Thermal effects on coherence and excitation transfer

To control and utilize quantum features in small scale for practical applications such as quantum transport, it is crucial to gain a deep understanding of the quantum characteristics of states such as coherence. Here by introducing a technique that simplifies solving the dynamical equation, we study the dynamics of coherence in a system of qubits interacting with each other through a common bath at nonzero temperature. Our results demonstrate that depending on the initial state, the environment temperature affects coherence and excitation transfer in different ways. We show that when the initial state is incoherent, as time goes on, coherence and the probability of excitation transfer increase. But for a coherent initial state, we find a critical value of temperature below which the system loses its coherence in time, which diminishes the probability of excitation transfer.
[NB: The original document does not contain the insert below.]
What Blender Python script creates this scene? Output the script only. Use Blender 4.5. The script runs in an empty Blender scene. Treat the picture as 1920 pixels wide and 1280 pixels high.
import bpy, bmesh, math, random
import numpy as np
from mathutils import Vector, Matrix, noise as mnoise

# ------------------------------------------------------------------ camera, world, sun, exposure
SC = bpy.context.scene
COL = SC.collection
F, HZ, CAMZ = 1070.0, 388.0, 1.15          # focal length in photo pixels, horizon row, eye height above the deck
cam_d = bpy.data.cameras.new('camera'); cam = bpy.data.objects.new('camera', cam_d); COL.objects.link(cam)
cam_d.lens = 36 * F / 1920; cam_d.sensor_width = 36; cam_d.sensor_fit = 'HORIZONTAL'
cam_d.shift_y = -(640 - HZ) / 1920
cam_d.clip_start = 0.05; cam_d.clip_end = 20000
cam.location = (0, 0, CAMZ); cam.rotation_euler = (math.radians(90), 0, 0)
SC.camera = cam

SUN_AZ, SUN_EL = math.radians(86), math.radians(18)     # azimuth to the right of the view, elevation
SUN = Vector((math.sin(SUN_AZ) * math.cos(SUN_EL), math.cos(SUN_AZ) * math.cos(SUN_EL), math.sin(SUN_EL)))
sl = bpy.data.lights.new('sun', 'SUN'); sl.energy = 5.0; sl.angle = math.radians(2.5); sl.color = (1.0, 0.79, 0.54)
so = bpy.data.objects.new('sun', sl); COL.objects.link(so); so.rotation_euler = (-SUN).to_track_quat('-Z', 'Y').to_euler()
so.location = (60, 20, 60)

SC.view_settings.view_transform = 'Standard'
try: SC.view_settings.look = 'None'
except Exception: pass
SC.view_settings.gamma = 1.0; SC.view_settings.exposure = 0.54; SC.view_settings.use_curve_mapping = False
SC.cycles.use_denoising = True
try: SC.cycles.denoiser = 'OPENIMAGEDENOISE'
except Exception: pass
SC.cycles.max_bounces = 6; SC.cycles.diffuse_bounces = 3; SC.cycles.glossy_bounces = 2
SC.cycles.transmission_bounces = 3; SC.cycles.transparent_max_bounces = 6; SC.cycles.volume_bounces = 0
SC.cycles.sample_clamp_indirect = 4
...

Hence, in order to achieve a higher value of coherence and also a higher probability of excitation transfer, the temperature of the bath should go beyond that critical value. Stationary coherence and the probability of finding excited qubits in a steady state are discussed. We also elaborate on the dependence of the critical value of the bath temperature on system size.

Figure 1

Top: Coherence vs time at $\tau =0$ and $\tau =2$. Bottom: Probability of having an excitation at qubit $l\ne k$, which is initially in the ground state vs time for $\tau =0$ and $\tau =2$. In both figures, the initial state is incoherent with the single excitation at qubit $k$ and $N=7$.

Figure 2

Top: Coherence vs bath mean photon number $\tau$. Bottom: Probability of having qubit $l\ne k$ in the excited state which is initially in the ground state vs bath mean photon number $\tau$. In both figures, the initial state is the incoherent state with the single excitation at qubit $k$, time is fixed at $t=1.8$, and $N=7$.

Figure 3

Coherence of the steady state vs system size $N$ for $\tau =0.1,\tau =1$, and $\tau =4$, from bottom to top. The initial state is the incoherent state with single excitation at qubit $k$ and $N=7$.

Figure 4

Top: Coherence vs time. Bottom: Probability of finding an arbitrary qubit in the excited state vs time. In both figures, the initial state is the coherent state, $N=7$, and $\tau =0,0.3,1.4$, and 2, from bottom to top.

Figure 5

Critical value of bath mean photon number vs system size $N$ when the initial state is coherent.

Figure 6

(a) Coherence in the steady state vs bath mean photon number for the incoherent initial state (dashed red line) and coherent initial state (solid blue line). (b) Probability of finding a qubit in an excited state when the system is in a steady state vs bath mean photon number for the incoherent initial state (dashed red line) and coherent initial state (solid blue line). System size is $N=7$.